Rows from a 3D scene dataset
━━━━━━━━━━━━━━━━━━━━

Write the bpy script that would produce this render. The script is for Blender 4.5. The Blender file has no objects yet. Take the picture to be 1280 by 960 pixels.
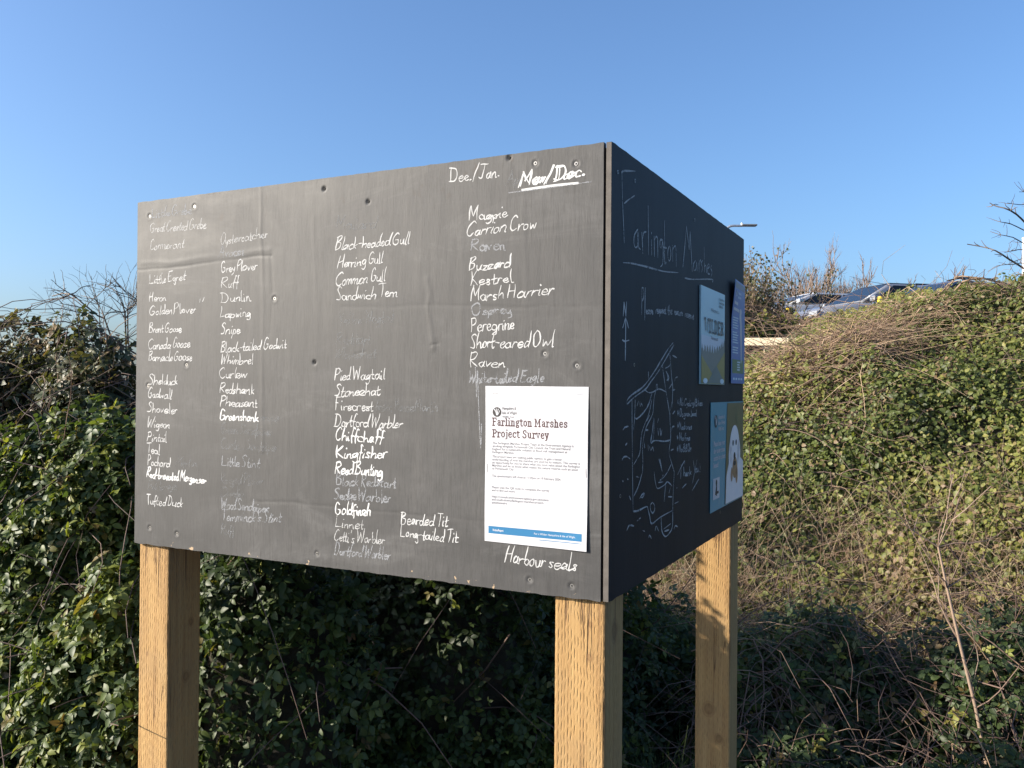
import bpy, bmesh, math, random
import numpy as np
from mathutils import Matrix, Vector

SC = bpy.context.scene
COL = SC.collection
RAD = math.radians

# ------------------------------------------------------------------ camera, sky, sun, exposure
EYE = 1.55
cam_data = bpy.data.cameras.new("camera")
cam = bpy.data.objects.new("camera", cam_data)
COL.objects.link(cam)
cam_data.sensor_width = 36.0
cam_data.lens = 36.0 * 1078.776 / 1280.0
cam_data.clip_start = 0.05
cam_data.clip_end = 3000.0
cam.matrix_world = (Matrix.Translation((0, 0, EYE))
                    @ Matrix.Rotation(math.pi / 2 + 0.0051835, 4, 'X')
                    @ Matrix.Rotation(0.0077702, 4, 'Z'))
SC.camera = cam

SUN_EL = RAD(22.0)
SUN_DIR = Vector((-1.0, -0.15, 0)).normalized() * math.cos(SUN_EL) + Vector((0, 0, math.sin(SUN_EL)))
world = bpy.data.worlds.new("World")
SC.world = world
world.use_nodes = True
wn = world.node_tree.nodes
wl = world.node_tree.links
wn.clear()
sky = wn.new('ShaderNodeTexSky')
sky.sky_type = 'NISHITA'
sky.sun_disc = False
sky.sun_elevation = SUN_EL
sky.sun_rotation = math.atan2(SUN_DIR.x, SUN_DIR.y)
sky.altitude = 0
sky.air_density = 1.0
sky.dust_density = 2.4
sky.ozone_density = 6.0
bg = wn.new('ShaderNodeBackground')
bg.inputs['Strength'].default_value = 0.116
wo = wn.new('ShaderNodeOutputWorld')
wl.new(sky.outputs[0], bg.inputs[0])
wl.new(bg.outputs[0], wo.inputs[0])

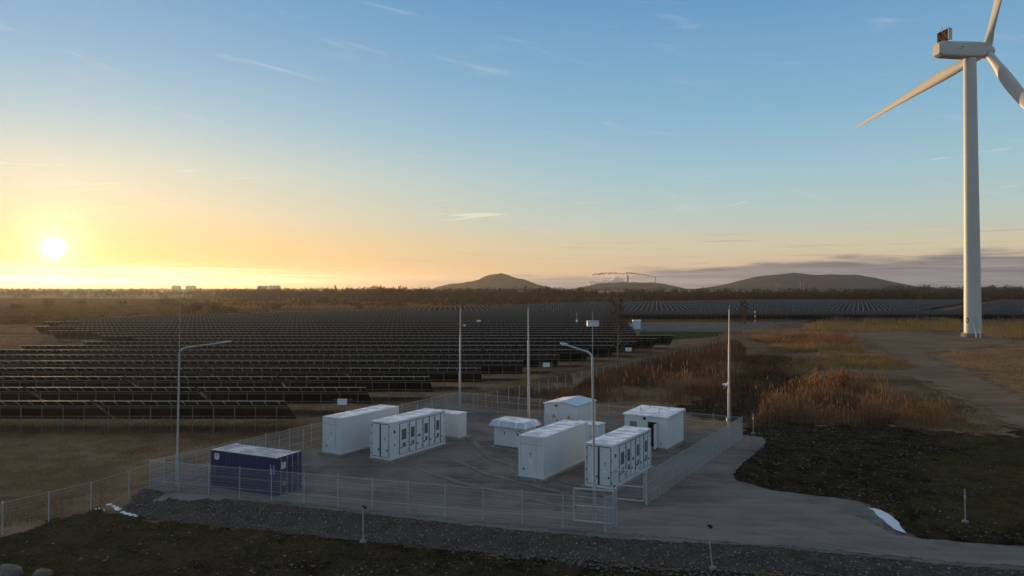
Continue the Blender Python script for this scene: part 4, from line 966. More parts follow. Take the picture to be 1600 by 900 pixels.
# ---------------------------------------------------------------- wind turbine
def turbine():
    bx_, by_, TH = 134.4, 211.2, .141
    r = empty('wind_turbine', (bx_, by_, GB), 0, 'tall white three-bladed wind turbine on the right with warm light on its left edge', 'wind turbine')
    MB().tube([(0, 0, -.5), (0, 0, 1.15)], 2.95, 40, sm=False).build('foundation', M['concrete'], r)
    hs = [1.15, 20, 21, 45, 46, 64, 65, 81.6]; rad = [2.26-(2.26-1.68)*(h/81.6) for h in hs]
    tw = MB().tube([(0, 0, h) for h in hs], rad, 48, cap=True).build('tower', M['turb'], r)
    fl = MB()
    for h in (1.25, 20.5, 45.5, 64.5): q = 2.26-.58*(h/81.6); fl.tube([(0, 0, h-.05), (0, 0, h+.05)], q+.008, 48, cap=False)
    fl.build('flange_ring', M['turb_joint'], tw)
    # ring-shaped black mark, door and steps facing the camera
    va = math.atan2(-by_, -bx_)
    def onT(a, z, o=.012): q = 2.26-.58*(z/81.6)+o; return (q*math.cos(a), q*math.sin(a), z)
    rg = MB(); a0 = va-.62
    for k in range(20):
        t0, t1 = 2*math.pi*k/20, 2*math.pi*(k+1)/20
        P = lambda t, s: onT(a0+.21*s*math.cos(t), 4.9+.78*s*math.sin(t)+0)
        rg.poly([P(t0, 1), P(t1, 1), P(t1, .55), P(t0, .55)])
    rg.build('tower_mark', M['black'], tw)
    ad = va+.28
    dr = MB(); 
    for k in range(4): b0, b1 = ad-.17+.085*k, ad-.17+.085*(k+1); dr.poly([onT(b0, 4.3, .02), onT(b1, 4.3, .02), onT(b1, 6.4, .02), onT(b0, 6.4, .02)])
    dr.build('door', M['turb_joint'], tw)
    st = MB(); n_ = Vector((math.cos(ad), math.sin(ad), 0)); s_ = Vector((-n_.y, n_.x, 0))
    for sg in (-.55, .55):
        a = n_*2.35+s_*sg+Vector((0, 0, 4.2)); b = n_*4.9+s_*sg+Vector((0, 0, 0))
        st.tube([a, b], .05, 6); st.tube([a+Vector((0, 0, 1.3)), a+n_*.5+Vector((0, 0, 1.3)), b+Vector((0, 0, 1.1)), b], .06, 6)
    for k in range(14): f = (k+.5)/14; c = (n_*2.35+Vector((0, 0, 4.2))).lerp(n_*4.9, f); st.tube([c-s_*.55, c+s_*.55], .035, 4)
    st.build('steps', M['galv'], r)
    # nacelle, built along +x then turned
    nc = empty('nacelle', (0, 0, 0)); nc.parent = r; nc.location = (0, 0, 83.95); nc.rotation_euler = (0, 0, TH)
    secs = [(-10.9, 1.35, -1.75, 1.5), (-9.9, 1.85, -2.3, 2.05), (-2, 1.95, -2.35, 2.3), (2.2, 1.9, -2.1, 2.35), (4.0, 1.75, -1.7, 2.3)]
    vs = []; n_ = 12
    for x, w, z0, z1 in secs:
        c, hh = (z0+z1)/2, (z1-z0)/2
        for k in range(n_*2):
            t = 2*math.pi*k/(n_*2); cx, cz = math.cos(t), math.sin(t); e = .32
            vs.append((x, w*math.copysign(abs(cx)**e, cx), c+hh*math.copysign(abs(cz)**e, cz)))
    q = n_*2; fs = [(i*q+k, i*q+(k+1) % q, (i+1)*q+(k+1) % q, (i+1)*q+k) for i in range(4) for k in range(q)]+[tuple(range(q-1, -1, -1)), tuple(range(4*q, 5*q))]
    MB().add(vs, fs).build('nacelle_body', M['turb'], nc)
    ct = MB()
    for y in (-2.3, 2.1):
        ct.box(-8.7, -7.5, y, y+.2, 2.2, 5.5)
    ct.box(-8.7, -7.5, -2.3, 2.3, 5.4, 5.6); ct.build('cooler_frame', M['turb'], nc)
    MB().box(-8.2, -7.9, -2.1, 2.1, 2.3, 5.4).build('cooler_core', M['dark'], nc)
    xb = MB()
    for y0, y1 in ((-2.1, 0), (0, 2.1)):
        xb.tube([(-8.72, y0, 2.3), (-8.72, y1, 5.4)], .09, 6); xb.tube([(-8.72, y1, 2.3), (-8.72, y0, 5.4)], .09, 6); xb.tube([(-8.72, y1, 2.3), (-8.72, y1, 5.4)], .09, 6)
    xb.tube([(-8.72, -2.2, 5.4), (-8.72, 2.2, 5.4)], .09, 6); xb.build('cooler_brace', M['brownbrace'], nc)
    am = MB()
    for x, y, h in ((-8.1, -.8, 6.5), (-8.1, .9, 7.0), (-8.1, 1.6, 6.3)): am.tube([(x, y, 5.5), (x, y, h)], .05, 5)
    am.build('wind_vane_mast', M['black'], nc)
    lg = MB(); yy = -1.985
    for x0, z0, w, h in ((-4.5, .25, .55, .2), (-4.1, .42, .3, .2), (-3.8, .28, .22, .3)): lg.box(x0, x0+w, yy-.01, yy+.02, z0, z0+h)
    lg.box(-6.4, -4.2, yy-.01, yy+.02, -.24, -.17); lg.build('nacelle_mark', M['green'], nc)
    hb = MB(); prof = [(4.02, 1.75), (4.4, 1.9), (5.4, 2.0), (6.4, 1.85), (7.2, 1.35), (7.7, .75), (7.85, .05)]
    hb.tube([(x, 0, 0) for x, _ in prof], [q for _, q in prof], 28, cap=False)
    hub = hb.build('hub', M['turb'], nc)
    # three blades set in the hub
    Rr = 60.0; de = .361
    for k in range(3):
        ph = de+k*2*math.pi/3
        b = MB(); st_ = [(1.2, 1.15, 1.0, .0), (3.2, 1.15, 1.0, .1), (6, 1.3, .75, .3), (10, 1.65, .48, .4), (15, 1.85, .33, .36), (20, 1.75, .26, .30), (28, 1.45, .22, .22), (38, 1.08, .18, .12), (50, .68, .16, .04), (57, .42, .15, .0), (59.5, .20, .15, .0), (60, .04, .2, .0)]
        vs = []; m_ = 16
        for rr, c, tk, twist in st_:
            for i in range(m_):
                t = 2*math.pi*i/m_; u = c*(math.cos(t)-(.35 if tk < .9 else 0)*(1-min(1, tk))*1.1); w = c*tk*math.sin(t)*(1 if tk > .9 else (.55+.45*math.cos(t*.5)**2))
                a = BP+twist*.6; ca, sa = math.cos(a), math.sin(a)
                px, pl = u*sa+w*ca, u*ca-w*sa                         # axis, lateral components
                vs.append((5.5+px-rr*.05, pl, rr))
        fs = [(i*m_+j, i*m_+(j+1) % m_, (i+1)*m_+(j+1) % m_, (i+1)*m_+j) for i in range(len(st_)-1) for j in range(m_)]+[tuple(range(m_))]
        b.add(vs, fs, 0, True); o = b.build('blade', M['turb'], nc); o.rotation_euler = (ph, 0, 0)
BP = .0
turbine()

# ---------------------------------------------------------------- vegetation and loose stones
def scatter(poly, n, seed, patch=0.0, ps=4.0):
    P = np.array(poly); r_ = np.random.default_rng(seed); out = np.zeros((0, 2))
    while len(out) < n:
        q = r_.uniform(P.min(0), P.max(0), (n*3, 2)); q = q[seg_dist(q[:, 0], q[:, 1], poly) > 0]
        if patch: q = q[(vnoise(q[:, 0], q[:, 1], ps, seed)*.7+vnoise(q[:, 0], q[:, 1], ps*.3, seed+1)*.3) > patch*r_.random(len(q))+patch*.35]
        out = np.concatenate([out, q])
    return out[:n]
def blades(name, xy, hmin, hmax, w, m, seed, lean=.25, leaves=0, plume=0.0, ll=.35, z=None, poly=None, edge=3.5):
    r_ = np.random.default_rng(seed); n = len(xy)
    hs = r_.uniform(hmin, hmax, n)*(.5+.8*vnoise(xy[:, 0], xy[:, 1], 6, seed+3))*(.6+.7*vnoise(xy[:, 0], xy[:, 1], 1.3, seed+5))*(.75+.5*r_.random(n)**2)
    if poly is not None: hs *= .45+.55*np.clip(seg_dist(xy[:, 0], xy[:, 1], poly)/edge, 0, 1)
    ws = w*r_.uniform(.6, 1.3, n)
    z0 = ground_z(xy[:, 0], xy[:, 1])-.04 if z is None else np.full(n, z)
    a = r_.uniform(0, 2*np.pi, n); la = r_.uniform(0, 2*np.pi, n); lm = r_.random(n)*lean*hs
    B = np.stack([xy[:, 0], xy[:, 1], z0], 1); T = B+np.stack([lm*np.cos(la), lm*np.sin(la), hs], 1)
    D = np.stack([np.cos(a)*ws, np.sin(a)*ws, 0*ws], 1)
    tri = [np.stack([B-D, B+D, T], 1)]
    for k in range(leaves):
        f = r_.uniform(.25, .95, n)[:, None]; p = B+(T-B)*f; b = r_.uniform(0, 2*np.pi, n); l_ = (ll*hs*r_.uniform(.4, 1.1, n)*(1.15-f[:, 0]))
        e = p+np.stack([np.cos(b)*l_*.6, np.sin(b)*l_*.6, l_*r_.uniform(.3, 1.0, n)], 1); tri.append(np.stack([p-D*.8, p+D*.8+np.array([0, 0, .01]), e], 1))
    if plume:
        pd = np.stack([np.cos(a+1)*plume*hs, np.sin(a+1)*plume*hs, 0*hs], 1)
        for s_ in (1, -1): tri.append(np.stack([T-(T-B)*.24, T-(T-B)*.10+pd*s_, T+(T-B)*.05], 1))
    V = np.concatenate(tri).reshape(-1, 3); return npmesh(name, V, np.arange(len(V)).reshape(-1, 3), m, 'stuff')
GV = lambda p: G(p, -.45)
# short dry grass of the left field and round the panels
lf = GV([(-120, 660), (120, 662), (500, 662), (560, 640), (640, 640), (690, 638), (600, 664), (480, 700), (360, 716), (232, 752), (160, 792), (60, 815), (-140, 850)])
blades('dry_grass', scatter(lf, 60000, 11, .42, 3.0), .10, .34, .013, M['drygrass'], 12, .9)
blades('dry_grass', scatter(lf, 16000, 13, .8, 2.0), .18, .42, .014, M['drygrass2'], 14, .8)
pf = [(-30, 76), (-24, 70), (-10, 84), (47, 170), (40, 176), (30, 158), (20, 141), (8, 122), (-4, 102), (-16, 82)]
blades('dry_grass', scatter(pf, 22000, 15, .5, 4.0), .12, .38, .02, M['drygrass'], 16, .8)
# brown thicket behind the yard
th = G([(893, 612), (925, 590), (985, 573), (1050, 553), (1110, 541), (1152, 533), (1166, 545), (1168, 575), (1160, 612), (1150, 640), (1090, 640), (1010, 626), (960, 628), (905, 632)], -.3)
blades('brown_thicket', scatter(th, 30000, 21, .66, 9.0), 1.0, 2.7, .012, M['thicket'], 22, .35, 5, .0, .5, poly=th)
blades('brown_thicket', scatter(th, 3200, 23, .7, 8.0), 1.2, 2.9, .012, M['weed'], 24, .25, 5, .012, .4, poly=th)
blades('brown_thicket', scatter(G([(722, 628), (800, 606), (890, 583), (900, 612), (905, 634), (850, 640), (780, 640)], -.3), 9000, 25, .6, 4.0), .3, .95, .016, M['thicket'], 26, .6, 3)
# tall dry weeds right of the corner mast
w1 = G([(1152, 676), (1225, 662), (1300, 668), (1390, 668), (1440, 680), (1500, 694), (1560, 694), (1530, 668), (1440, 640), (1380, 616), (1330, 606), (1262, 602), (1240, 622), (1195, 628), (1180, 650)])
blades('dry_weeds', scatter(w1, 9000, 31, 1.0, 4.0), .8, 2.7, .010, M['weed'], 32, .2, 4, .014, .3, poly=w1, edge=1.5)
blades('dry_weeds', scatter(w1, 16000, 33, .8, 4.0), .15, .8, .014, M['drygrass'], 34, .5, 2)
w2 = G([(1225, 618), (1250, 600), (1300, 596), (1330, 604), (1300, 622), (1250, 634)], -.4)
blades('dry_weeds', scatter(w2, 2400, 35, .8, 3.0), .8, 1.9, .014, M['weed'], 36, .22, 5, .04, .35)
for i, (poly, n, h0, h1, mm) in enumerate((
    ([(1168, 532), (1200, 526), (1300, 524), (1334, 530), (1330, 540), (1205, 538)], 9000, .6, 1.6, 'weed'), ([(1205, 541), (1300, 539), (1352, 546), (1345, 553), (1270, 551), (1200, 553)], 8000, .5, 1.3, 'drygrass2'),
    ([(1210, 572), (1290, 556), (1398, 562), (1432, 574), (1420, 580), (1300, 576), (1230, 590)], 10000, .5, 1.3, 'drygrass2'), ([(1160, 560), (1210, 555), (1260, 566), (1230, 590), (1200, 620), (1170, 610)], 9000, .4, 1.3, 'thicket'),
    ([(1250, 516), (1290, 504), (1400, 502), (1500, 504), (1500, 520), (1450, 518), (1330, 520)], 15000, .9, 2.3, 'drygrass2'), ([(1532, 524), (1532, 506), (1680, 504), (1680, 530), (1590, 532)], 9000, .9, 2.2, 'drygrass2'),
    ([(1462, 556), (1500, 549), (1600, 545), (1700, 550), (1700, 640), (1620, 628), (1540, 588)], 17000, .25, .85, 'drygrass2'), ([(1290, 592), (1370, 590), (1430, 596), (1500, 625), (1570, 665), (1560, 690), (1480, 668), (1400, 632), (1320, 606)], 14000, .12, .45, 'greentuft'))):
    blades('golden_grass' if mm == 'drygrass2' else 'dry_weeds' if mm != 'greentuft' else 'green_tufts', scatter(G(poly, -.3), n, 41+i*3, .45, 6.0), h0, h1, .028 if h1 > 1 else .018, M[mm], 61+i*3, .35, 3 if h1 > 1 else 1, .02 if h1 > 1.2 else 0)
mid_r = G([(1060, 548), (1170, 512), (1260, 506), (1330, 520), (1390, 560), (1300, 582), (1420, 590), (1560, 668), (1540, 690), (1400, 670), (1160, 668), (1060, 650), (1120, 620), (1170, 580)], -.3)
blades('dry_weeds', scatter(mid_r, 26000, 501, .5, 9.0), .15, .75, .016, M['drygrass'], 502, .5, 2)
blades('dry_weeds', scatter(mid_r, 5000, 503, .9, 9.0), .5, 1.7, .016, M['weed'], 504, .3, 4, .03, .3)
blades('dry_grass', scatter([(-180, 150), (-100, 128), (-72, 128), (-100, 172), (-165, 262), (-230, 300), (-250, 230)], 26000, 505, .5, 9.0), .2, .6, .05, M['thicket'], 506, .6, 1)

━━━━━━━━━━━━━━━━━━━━

Work required =
From the first line above down to the line with "SC.camera = cam", reproduce every line and no others, omitting pictures.

Task response =
Write the bpy script that would produce this render. The script is for Blender 4.5. The Blender file has no objects yet. Take the picture to be 1280 by 960 pixels.
import bpy, bmesh, math, random
import numpy as np
from mathutils import Matrix, Vector

SC = bpy.context.scene
COL = SC.collection
RAD = math.radians

# ------------------------------------------------------------------ camera, sky, sun, exposure
EYE = 1.55
cam_data = bpy.data.cameras.new("camera")
cam = bpy.data.objects.new("camera", cam_data)
COL.objects.link(cam)
cam_data.sensor_width = 36.0
cam_data.lens = 36.0 * 1078.776 / 1280.0
cam_data.clip_start = 0.05
cam_data.clip_end = 3000.0
cam.matrix_world = (Matrix.Translation((0, 0, EYE))
                    @ Matrix.Rotation(math.pi / 2 + 0.0051835, 4, 'X')
                    @ Matrix.Rotation(0.0077702, 4, 'Z'))
SC.camera = cam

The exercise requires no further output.